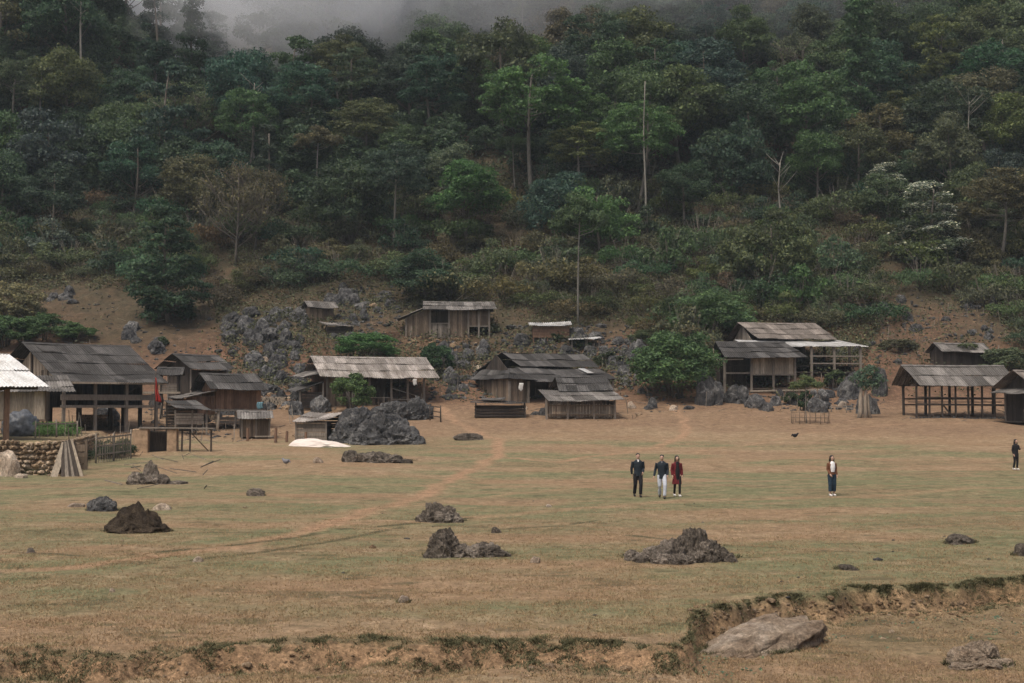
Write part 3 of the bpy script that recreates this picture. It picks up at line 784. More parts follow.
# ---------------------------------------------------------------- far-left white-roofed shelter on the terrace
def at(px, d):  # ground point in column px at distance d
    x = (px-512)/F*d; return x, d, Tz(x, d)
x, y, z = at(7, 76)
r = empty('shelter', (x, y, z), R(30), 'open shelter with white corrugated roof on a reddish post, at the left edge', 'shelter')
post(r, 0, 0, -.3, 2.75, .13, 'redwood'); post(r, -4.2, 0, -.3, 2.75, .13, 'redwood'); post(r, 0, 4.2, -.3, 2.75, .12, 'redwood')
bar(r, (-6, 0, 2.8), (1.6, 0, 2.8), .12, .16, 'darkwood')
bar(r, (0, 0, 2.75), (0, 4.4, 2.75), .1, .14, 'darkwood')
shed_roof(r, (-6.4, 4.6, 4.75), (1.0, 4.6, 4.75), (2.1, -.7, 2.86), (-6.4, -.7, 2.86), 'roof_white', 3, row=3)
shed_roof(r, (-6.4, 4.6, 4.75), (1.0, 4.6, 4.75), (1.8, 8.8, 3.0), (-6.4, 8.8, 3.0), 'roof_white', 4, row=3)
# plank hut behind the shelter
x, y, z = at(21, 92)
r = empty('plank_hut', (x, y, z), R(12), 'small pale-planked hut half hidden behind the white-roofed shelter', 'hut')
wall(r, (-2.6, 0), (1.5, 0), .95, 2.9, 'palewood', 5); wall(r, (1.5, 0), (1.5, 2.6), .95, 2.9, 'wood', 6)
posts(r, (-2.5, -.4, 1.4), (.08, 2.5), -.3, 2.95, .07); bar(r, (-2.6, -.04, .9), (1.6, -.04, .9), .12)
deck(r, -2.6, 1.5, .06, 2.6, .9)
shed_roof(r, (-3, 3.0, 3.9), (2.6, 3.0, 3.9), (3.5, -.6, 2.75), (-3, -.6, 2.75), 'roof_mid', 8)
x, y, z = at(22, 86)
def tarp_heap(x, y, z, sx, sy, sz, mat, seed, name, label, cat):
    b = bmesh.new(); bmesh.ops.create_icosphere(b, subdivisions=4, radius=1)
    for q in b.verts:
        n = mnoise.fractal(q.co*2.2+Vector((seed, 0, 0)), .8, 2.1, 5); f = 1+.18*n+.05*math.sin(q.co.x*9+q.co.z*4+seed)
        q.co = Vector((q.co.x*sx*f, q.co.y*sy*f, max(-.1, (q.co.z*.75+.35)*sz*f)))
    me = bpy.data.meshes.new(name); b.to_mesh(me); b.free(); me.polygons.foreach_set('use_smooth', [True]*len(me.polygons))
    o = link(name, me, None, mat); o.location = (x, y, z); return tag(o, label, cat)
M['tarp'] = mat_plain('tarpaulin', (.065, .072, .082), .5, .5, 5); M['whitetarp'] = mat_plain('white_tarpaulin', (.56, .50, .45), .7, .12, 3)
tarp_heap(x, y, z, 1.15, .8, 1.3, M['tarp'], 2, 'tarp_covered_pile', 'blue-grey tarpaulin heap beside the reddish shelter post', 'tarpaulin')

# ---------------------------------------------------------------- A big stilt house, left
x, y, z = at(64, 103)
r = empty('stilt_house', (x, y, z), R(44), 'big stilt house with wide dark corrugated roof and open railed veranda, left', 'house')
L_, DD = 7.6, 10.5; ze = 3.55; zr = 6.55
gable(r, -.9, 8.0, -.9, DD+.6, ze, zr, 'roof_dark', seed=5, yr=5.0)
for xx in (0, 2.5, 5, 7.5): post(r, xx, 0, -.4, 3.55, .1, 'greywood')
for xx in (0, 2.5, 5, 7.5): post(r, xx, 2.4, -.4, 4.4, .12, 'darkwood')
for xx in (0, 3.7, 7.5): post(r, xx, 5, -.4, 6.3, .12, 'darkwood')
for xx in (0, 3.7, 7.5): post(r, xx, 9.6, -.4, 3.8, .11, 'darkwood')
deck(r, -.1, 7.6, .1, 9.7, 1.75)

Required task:
Every line of the material is to be quoted exactly, with no pictures carried over.

Answer to this problem:
Write part 3 of the bpy script that recreates this picture. It picks up at line 784. More parts follow.
# ---------------------------------------------------------------- far-left white-roofed shelter on the terrace
def at(px, d):  # ground point in column px at distance d
    x = (px-512)/F*d; return x, d, Tz(x, d)
x, y, z = at(7, 76)
r = empty('shelter', (x, y, z), R(30), 'open shelter with white corrugated roof on a reddish post, at the left edge', 'shelter')
post(r, 0, 0, -.3, 2.75, .13, 'redwood'); post(r, -4.2, 0, -.3, 2.75, .13, 'redwood'); post(r, 0, 4.2, -.3, 2.75, .12, 'redwood')
bar(r, (-6, 0, 2.8), (1.6, 0, 2.8), .12, .16, 'darkwood')
bar(r, (0, 0, 2.75), (0, 4.4, 2.75), .1, .14, 'darkwood')
shed_roof(r, (-6.4, 4.6, 4.75), (1.0, 4.6, 4.75), (2.1, -.7, 2.86), (-6.4, -.7, 2.86), 'roof_white', 3, row=3)
shed_roof(r, (-6.4, 4.6, 4.75), (1.0, 4.6, 4.75), (1.8, 8.8, 3.0), (-6.4, 8.8, 3.0), 'roof_white', 4, row=3)
# plank hut behind the shelter
x, y, z = at(21, 92)
r = empty('plank_hut', (x, y, z), R(12), 'small pale-planked hut half hidden behind the white-roofed shelter', 'hut')
wall(r, (-2.6, 0), (1.5, 0), .95, 2.9, 'palewood', 5); wall(r, (1.5, 0), (1.5, 2.6), .95, 2.9, 'wood', 6)
posts(r, (-2.5, -.4, 1.4), (.08, 2.5), -.3, 2.95, .07); bar(r, (-2.6, -.04, .9), (1.6, -.04, .9), .12)
deck(r, -2.6, 1.5, .06, 2.6, .9)
shed_roof(r, (-3, 3.0, 3.9), (2.6, 3.0, 3.9), (3.5, -.6, 2.75), (-3, -.6, 2.75), 'roof_mid', 8)
x, y, z = at(22, 86)
def tarp_heap(x, y, z, sx, sy, sz, mat, seed, name, label, cat):
    b = bmesh.new(); bmesh.ops.create_icosphere(b, subdivisions=4, radius=1)
    for q in b.verts:
        n = mnoise.fractal(q.co*2.2+Vector((seed, 0, 0)), .8, 2.1, 5); f = 1+.18*n+.05*math.sin(q.co.x*9+q.co.z*4+seed)
        q.co = Vector((q.co.x*sx*f, q.co.y*sy*f, max(-.1, (q.co.z*.75+.35)*sz*f)))
    me = bpy.data.meshes.new(name); b.to_mesh(me); b.free(); me.polygons.foreach_set('use_smooth', [True]*len(me.polygons))
    o = link(name, me, None, mat); o.location = (x, y, z); return tag(o, label, cat)
M['tarp'] = mat_plain('tarpaulin', (.065, .072, .082), .5, .5, 5); M['whitetarp'] = mat_plain('white_tarpaulin', (.56, .50, .45), .7, .12, 3)
tarp_heap(x, y, z, 1.15, .8, 1.3, M['tarp'], 2, 'tarp_covered_pile', 'blue-grey tarpaulin heap beside the reddish shelter post', 'tarpaulin')

# ---------------------------------------------------------------- A big stilt house, left
x, y, z = at(64, 103)
r = empty('stilt_house', (x, y, z), R(44), 'big stilt house with wide dark corrugated roof and open railed veranda, left', 'house')
L_, DD = 7.6, 10.5; ze = 3.55; zr = 6.55
gable(r, -.9, 8.0, -.9, DD+.6, ze, zr, 'roof_dark', seed=5, yr=5.0)
for xx in (0, 2.5, 5, 7.5): post(r, xx, 0, -.4, 3.55, .1, 'greywood')
for xx in (0, 2.5, 5, 7.5): post(r, xx, 2.4, -.4, 4.4, .12, 'darkwood')
for xx in (0, 3.7, 7.5): post(r, xx, 5, -.4, 6.3, .12, 'darkwood')
for xx in (0, 3.7, 7.5): post(r, xx, 9.6, -.4, 3.8, .11, 'darkwood')
deck(r, -.1, 7.6, .1, 9.7, 1.75)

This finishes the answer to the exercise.